After we complete market analysis, the usual next step is to optimize every major page on your website for maximum search engine visibility. Search engine optimization is best regarded as a long term strategy - improvements may not show up for months when the market is competitive. However, for many market niches no one is using search engine optimization and increased search engine traffic shows after one or two weeks. It all depends on the market!

The “Title” Element

This is the single most important page element to get right. It shows at the top of the browser window when your page is displayed, and it’s the major display element for each entry on the search engine results page. But most important of all, it’s used by all the major search engines as the primary indicator of page content.

Think of the title element as your web page’s major heading. It deserves attention.

Metadata

Web page metadata is located in the <head> section of each page, and a surprising number of web developers don’t bother entering it. The important metadata is the “description” and “keyword” metadata.

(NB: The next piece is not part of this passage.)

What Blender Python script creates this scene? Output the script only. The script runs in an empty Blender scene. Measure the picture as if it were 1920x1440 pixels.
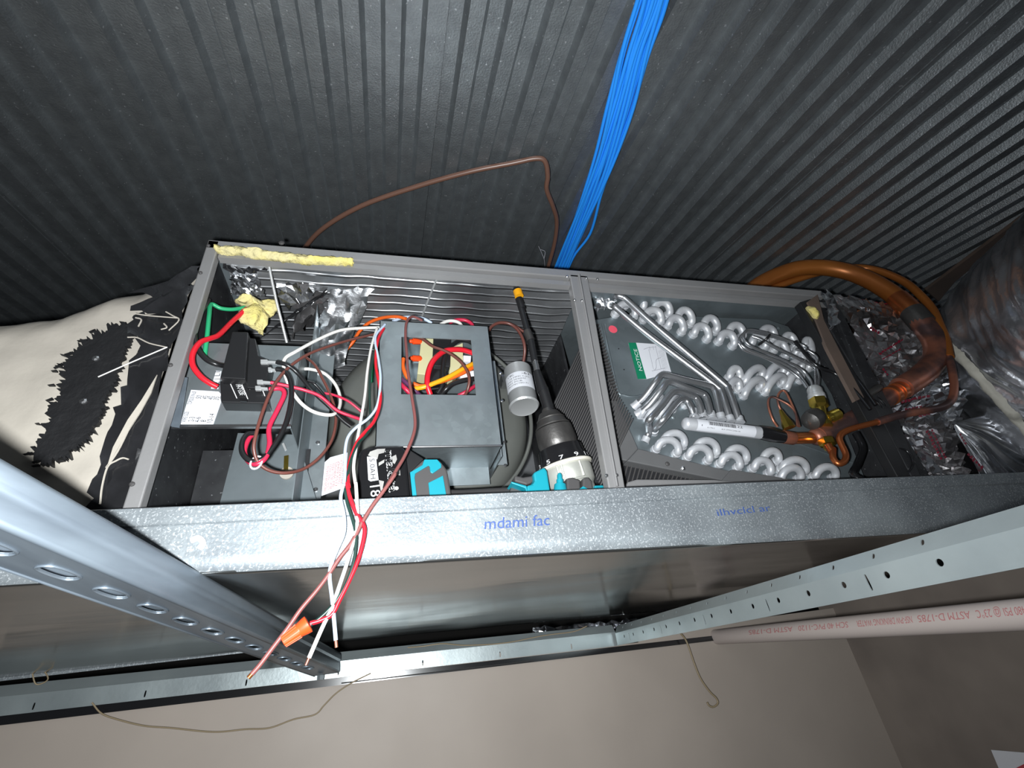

  • Description metadata is the 150-odd characters of text you see under the page title in search engine results pages. Our research has shown that Google sometimes uses it for page relevancy, and sometimes doesn’t (they don’t tell us exactly how it gets used). However what we do know is that it’s crucial for human readers - well-crafted description text is as important as a major sub-heading in marketing material.
  • Keyword metadata is used by the Yahoo! and Ask search engines in relevancy calculations, but it’s not a major factor. Google and Microsoft appear to ignore it completely.

Page Content

The content on each page needs to be organized in a way that emphasizes its meaning to the search engines. All the following page elements have some bearing on how search engines interpret your pages:

  • Alt tags are displayed as text when a reader places their mouse over an image.
  • Headline tags add predefined styles to headings and subheadings in page content, as well as signaling to the search engines that they carry more meaning than normal body text.
  • Keyword density - those important keywords should be present multiple times in normal page text without affecting readability or meaning, and they should reinforce the main message each page conveys.
  • Lists - like headlines, ordered and unordered lists indicate important concepts on the page and signal higher relevance to the search engines.

Internal Linking

It makes sense that search engines can find every page on your website by following links from the home page. We check links to ensure links are functional and complete, and the anchor text on each link conveys the correct meaning to the page it points to. Internal linking is an important aspect of search engine optimization that is often underestimated by web designers.

Sitemaps

When we’re done implementing these changes, we generate a special file called a sitemap and submit it to the major search engines. This file gives search engines the pointers it needs to find every page on your website, and flags that changes have been made for immediate indexing.

Site Submission

We use a proprietary site submission tool to additionally advise search engines of new or changed content. Unlike other tools, ours uses a number of social networking sites and directories to elevate the indexing request. We have found the use of this tool increases the number of pagesvisited, and index updates occur sooner.